Kolejnym pomnikiem, który mijamy na swojej trasie, jest Pomnik Tadeusza Kościuszki.


Ostatecznie dochodzimy z powrotem na Plac Najświętszej Marii Panny, pokonujemy kilka schodów i znajdujemy się przed katedrą. Okazuje się, że znowu trwa właśnie msza święta. Oglądamy zatem świątynię z zewnątrz, na zwiedzanie jej wnętrz przyjdzie nam poczekać do kolejnej wizyty w Kielcach.






Wracamy ulicą Jana Pawła II w kierunku parkingu.
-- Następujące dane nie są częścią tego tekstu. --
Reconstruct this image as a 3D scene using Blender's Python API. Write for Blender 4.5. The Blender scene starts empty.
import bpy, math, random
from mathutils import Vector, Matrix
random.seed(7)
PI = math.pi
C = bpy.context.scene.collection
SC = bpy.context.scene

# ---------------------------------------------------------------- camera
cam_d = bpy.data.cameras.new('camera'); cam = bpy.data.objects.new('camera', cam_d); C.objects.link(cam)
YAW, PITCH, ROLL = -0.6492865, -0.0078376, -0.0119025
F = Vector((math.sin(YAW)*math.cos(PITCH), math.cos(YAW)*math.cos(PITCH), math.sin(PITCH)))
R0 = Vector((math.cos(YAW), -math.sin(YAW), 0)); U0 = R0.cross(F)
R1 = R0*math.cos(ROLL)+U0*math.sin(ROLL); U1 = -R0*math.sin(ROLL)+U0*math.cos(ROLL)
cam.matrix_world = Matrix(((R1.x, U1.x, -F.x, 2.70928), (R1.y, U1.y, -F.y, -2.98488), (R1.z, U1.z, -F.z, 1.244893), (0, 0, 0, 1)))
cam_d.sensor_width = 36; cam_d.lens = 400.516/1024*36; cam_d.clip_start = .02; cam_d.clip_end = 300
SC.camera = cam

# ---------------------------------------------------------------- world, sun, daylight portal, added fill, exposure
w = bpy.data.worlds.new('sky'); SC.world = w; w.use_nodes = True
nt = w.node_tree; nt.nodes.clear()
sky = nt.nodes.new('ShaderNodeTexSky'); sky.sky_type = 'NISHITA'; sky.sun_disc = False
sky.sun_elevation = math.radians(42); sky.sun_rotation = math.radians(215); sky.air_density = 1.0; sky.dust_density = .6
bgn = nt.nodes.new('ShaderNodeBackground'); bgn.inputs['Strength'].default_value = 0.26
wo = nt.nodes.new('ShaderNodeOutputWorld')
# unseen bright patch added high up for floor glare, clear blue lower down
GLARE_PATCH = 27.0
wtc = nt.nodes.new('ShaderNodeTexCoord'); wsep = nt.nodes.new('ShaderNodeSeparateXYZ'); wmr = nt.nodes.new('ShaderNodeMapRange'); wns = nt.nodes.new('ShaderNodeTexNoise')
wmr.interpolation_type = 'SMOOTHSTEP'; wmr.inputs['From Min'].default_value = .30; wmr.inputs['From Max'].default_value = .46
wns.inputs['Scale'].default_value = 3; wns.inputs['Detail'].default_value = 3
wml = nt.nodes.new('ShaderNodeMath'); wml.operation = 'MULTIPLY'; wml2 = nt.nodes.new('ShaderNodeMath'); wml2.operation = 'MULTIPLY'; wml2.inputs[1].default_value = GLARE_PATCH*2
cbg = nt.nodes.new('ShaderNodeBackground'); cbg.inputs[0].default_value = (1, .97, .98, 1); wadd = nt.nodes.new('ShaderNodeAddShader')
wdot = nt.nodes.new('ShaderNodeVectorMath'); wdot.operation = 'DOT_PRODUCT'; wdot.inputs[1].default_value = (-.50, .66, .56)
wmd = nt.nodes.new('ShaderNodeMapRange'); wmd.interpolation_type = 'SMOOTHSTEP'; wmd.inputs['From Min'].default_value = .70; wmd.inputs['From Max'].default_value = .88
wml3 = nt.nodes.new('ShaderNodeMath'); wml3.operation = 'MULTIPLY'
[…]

Po prawej mijamy oddział Muzeum Wsi Kieleckiej, w którym znajduje się Dworek Laszczyków. Niestety z powodu panującej nadal epidemii miejsce jest zamknięte. Możemy spojrzeć jedynie zza płotu.


Dochodzimy do ulicy Seminaryjskiej, gdzie na parkingu czeka nasz samochód. Wracamy do Krajna Pierwszego, do naszej kwatery.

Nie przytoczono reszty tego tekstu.